## Aim
Return, word for word, every line that follows.

## Material provided
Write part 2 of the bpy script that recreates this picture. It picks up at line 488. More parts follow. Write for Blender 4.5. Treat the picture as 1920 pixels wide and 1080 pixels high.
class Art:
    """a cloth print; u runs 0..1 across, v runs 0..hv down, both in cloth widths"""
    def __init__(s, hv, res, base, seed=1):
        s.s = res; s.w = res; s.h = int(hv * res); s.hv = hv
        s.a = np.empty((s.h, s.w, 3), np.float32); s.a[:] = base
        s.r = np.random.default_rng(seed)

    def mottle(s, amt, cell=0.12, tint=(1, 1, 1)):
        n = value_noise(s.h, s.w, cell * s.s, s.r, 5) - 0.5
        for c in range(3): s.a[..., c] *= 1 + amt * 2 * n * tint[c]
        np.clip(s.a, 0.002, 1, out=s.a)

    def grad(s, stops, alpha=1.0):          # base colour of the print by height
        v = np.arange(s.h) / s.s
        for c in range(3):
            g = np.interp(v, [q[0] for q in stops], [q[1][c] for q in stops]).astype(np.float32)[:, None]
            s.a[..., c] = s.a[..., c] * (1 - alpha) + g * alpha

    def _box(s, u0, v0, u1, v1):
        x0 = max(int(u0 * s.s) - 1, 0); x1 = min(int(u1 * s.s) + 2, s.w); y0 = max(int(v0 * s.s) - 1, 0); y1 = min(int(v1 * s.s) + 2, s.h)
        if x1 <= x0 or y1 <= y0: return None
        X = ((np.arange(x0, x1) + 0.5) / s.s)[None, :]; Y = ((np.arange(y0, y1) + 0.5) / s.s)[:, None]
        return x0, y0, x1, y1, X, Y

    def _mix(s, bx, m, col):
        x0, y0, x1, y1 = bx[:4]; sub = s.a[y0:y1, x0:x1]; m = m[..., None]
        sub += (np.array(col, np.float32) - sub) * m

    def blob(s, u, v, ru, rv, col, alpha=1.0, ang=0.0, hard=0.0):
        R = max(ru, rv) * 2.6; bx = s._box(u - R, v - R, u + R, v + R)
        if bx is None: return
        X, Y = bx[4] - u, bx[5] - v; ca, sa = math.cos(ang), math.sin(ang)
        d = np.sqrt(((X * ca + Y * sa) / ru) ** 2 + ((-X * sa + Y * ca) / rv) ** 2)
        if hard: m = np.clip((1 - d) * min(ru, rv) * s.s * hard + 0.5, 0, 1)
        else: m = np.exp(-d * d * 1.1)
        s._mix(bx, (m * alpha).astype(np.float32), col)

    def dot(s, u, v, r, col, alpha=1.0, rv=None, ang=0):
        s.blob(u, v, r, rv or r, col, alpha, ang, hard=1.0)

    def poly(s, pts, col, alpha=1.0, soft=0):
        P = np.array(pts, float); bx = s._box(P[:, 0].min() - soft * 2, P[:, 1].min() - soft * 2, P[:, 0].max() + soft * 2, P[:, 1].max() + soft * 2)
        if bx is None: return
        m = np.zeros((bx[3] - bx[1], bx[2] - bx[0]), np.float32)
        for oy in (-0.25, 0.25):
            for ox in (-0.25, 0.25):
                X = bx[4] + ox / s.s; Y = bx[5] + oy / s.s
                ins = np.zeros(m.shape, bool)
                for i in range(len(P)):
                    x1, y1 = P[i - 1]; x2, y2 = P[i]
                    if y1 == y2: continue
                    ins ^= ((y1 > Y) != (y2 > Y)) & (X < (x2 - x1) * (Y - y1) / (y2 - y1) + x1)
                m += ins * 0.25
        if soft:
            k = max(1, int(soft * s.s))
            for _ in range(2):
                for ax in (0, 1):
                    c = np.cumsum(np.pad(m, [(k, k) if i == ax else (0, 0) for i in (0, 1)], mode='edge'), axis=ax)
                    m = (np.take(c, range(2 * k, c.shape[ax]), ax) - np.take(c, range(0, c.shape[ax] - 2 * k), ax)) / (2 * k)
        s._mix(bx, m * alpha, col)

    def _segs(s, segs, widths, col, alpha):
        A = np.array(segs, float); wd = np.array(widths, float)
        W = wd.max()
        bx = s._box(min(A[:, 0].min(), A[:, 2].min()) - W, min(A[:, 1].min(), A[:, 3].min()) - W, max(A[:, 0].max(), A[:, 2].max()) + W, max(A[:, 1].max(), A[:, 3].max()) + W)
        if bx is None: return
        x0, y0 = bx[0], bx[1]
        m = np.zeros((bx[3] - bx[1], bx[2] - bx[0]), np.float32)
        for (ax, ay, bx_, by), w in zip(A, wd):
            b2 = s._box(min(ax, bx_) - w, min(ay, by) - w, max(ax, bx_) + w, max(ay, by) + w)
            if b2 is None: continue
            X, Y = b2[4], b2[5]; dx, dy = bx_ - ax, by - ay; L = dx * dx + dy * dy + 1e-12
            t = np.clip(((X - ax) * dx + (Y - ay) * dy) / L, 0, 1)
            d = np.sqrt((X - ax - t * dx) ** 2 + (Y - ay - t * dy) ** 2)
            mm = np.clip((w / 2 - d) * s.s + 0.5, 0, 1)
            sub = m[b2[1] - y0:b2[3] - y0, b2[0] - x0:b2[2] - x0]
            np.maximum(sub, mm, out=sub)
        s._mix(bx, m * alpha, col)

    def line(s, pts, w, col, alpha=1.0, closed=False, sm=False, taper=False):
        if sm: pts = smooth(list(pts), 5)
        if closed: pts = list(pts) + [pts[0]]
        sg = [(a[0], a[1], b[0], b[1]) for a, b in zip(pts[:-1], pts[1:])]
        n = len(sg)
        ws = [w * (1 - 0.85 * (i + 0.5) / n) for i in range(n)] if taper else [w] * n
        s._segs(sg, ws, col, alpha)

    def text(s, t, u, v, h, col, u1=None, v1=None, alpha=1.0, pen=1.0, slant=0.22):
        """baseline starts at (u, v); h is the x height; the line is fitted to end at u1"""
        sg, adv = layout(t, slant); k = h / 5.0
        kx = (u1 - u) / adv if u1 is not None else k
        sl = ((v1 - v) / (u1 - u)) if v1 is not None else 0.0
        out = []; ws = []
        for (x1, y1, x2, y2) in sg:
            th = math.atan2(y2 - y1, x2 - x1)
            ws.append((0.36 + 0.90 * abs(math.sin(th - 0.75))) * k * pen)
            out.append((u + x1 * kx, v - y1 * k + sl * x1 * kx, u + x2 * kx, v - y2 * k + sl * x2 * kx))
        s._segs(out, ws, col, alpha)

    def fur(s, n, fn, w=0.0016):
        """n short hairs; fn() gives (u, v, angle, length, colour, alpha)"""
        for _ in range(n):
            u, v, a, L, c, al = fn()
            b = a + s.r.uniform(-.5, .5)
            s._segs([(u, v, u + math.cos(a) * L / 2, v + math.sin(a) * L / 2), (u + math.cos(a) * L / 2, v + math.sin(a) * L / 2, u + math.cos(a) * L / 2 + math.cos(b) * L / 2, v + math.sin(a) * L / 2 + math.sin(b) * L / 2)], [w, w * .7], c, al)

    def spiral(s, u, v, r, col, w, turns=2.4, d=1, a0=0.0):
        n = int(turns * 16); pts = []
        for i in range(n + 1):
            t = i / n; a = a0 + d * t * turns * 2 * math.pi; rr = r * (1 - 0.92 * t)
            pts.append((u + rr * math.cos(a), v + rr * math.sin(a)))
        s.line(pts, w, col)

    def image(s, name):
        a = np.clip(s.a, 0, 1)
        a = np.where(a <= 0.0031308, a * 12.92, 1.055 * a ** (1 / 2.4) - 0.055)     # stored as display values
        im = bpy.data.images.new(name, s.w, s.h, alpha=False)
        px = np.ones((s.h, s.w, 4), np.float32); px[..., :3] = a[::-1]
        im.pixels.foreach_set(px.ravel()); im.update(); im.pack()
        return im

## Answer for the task
Write part 2 of the bpy script that recreates this picture. It picks up at line 488. More parts follow. Write for Blender 4.5. Treat the picture as 1920 pixels wide and 1080 pixels high.
class Art:
    """a cloth print; u runs 0..1 across, v runs 0..hv down, both in cloth widths"""
    def __init__(s, hv, res, base, seed=1):
        s.s = res; s.w = res; s.h = int(hv * res); s.hv = hv
        s.a = np.empty((s.h, s.w, 3), np.float32); s.a[:] = base
        s.r = np.random.default_rng(seed)

    def mottle(s, amt, cell=0.12, tint=(1, 1, 1)):
        n = value_noise(s.h, s.w, cell * s.s, s.r, 5) - 0.5
        for c in range(3): s.a[..., c] *= 1 + amt * 2 * n * tint[c]
        np.clip(s.a, 0.002, 1, out=s.a)

    def grad(s, stops, alpha=1.0):          # base colour of the print by height
        v = np.arange(s.h) / s.s
        for c in range(3):
            g = np.interp(v, [q[0] for q in stops], [q[1][c] for q in stops]).astype(np.float32)[:, None]
            s.a[..., c] = s.a[..., c] * (1 - alpha) + g * alpha

    def _box(s, u0, v0, u1, v1):
        x0 = max(int(u0 * s.s) - 1, 0); x1 = min(int(u1 * s.s) + 2, s.w); y0 = max(int(v0 * s.s) - 1, 0); y1 = min(int(v1 * s.s) + 2, s.h)
        if x1 <= x0 or y1 <= y0: return None
        X = ((np.arange(x0, x1) + 0.5) / s.s)[None, :]; Y = ((np.arange(y0, y1) + 0.5) / s.s)[:, None]
        return x0, y0, x1, y1, X, Y

    def _mix(s, bx, m, col):
        x0, y0, x1, y1 = bx[:4]; sub = s.a[y0:y1, x0:x1]; m = m[..., None]
        sub += (np.array(col, np.float32) - sub) * m

    def blob(s, u, v, ru, rv, col, alpha=1.0, ang=0.0, hard=0.0):
        R = max(ru, rv) * 2.6; bx = s._box(u - R, v - R, u + R, v + R)
        if bx is None: return
        X, Y = bx[4] - u, bx[5] - v; ca, sa = math.cos(ang), math.sin(ang)
        d = np.sqrt(((X * ca + Y * sa) / ru) ** 2 + ((-X * sa + Y * ca) / rv) ** 2)
        if hard: m = np.clip((1 - d) * min(ru, rv) * s.s * hard + 0.5, 0, 1)
        else: m = np.exp(-d * d * 1.1)
        s._mix(bx, (m * alpha).astype(np.float32), col)

    def dot(s, u, v, r, col, alpha=1.0, rv=None, ang=0):
        s.blob(u, v, r, rv or r, col, alpha, ang, hard=1.0)

    def poly(s, pts, col, alpha=1.0, soft=0):
        P = np.array(pts, float); bx = s._box(P[:, 0].min() - soft * 2, P[:, 1].min() - soft * 2, P[:, 0].max() + soft * 2, P[:, 1].max() + soft * 2)
        if bx is None: return
        m = np.zeros((bx[3] - bx[1], bx[2] - bx[0]), np.float32)
        for oy in (-0.25, 0.25):
            for ox in (-0.25, 0.25):
                X = bx[4] + ox / s.s; Y = bx[5] + oy / s.s
                ins = np.zeros(m.shape, bool)
                for i in range(len(P)):
                    x1, y1 = P[i - 1]; x2, y2 = P[i]
                    if y1 == y2: continue
                    ins ^= ((y1 > Y) != (y2 > Y)) & (X < (x2 - x1) * (Y - y1) / (y2 - y1) + x1)
                m += ins * 0.25
        if soft:
            k = max(1, int(soft * s.s))
            for _ in range(2):
                for ax in (0, 1):
                    c = np.cumsum(np.pad(m, [(k, k) if i == ax else (0, 0) for i in (0, 1)], mode='edge'), axis=ax)
                    m = (np.take(c, range(2 * k, c.shape[ax]), ax) - np.take(c, range(0, c.shape[ax] - 2 * k), ax)) / (2 * k)
        s._mix(bx, m * alpha, col)

    def _segs(s, segs, widths, col, alpha):
        A = np.array(segs, float); wd = np.array(widths, float)
        W = wd.max()
        bx = s._box(min(A[:, 0].min(), A[:, 2].min()) - W, min(A[:, 1].min(), A[:, 3].min()) - W, max(A[:, 0].max(), A[:, 2].max()) + W, max(A[:, 1].max(), A[:, 3].max()) + W)
        if bx is None: return
        x0, y0 = bx[0], bx[1]
        m = np.zeros((bx[3] - bx[1], bx[2] - bx[0]), np.float32)
        for (ax, ay, bx_, by), w in zip(A, wd):
            b2 = s._box(min(ax, bx_) - w, min(ay, by) - w, max(ax, bx_) + w, max(ay, by) + w)
            if b2 is None: continue
            X, Y = b2[4], b2[5]; dx, dy = bx_ - ax, by - ay; L = dx * dx + dy * dy + 1e-12
            t = np.clip(((X - ax) * dx + (Y - ay) * dy) / L, 0, 1)
            d = np.sqrt((X - ax - t * dx) ** 2 + (Y - ay - t * dy) ** 2)
            mm = np.clip((w / 2 - d) * s.s + 0.5, 0, 1)
            sub = m[b2[1] - y0:b2[3] - y0, b2[0] - x0:b2[2] - x0]
            np.maximum(sub, mm, out=sub)
        s._mix(bx, m * alpha, col)

    def line(s, pts, w, col, alpha=1.0, closed=False, sm=False, taper=False):
        if sm: pts = smooth(list(pts), 5)
        if closed: pts = list(pts) + [pts[0]]
        sg = [(a[0], a[1], b[0], b[1]) for a, b in zip(pts[:-1], pts[1:])]
        n = len(sg)
        ws = [w * (1 - 0.85 * (i + 0.5) / n) for i in range(n)] if taper else [w] * n
        s._segs(sg, ws, col, alpha)

    def text(s, t, u, v, h, col, u1=None, v1=None, alpha=1.0, pen=1.0, slant=0.22):
        """baseline starts at (u, v); h is the x height; the line is fitted to end at u1"""
        sg, adv = layout(t, slant); k = h / 5.0
        kx = (u1 - u) / adv if u1 is not None else k
        sl = ((v1 - v) / (u1 - u)) if v1 is not None else 0.0
        out = []; ws = []
        for (x1, y1, x2, y2) in sg:
            th = math.atan2(y2 - y1, x2 - x1)
            ws.append((0.36 + 0.90 * abs(math.sin(th - 0.75))) * k * pen)
            out.append((u + x1 * kx, v - y1 * k + sl * x1 * kx, u + x2 * kx, v - y2 * k + sl * x2 * kx))
        s._segs(out, ws, col, alpha)

    def fur(s, n, fn, w=0.0016):
        """n short hairs; fn() gives (u, v, angle, length, colour, alpha)"""
        for _ in range(n):
            u, v, a, L, c, al = fn()
            b = a + s.r.uniform(-.5, .5)
            s._segs([(u, v, u + math.cos(a) * L / 2, v + math.sin(a) * L / 2), (u + math.cos(a) * L / 2, v + math.sin(a) * L / 2, u + math.cos(a) * L / 2 + math.cos(b) * L / 2, v + math.sin(a) * L / 2 + math.sin(b) * L / 2)], [w, w * .7], c, al)

    def spiral(s, u, v, r, col, w, turns=2.4, d=1, a0=0.0):
        n = int(turns * 16); pts = []
        for i in range(n + 1):
            t = i / n; a = a0 + d * t * turns * 2 * math.pi; rr = r * (1 - 0.92 * t)
            pts.append((u + rr * math.cos(a), v + rr * math.sin(a)))
        s.line(pts, w, col)

    def image(s, name):
        a = np.clip(s.a, 0, 1)
        a = np.where(a <= 0.0031308, a * 12.92, 1.055 * a ** (1 / 2.4) - 0.055)     # stored as display values
        im = bpy.data.images.new(name, s.w, s.h, alpha=False)
        px = np.ones((s.h, s.w, 4), np.float32); px[..., :3] = a[::-1]
        im.pixels.foreach_set(px.ravel()); im.update(); im.pack()
        return im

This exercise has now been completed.